One of the reasons why this would be important would be because it doesn't bow as much due to the thiner alternating layers in it. Plus compared to the jig I made and the one in the video they have used a thinner width middle clamping beam also I think it is a bit longer.





The principal of this jig works it just mine needs a bit more work on it. I was able to get effective clamp pressure in the middle and also at the very ends. It was just in one particular area it would not press the veneers down. This section of veneers was quite buckled.

I tried cutting it on my table saw in my work shop. I was getting a little bit of split out. It is important to run the grain in the right direction to not get break out. The veneers I was cutting the grain was going in both directions due to the angle of the V orientation chosen for the book matching.

The figured maple also tends to have alternating grain any way. My blade was quite blunt and was not a finer toothed blade. I decided to also see how it would cut at tafe using their saw.

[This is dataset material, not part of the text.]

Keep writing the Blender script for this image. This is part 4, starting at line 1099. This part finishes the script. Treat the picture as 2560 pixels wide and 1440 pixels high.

I was still getting split out on the grain when cutting the veneer through the jig on the panel saw. It was mainly splitting at the area that was not clamping down properly. I reckon this jig would work on other veneer that wasn't so buckled. The figured maple veneer needed to have a very clean jig and I wasn't going to be able to obtain it with this jig. I decided to abandon this and attempt to go and do it on the jointer again.



I had to make another two clamp cauls to hold in the veneer for the sides to clean the joints when running over the jointer. The first pass consisted 8 veneer pieces between the cauls. Than the second set up for the sides only required 4 veneer pieces for doing the other necessary joint sides.



With this also you need to make sure that the grain is going the right way so it does not chip out. Unfortunately the grain changes in direction and chipping out happens. In this case the grain direction needs to face away from the oration of the jointer blades. You can usually tell from the direction of the growth rings.


This is a diagram that shows cutter rotation and grain direction in which the board should be placed over.



The grain for some of the Ikebana base and top drawer base was a little bit tricky. This was more the middle joint section for the two large veneer pieces. I was having splitting problems due to the grain going in different directions. The fiddle back doesn't help as well in some cases.




Had planed these sections to get a cleaner joint. Although my hand skills need more practice.




Taped veneer pieces together down veneer joint with painters tape. To get a tighter joint I decided to not press up the veneer to the substrate that day. I wanted the joints to become tighter so I just placed them under some boards to keep them flat. The moisture from the air will expand the veneer more and make the joints tighter.

This should close up some of the small gaps. Blond veneer is really hard to hide the joint so extra measures need to be taken some times.



Cutting off the off cut sections that are not needed. These off cut pieces will be used later down the track for other projects.


Scoring and sanding the counter veneer faces that will have glue applied over it and have the figured maple veneer laid over it.


Applying the polyurethane over the glue faces for the ikebana base panel and top drawer base panel.



Knocked in brads near joint line in offset sections and taped the veneer down to the panel to prevent further slipping when being pressed up.


Placing between clamp cauls and baking paper.




Placed in press and now will need to be left for four hours plus.



Scoring sand sanding glue faces on the counter veneer for sides.



Making baking paper glue blankets.



Applying the polyurethane glue to the sides. When laying down the veneer need to make sure that its being place up the right way in connection to grain direction of the wenge on the other die. I drew arrows in which way the veneer needed to be placed on the edges.


Taped down to the panel and knocked in brads next to the joint lines in the offset sections. Placed in press and will need to be left for four hours.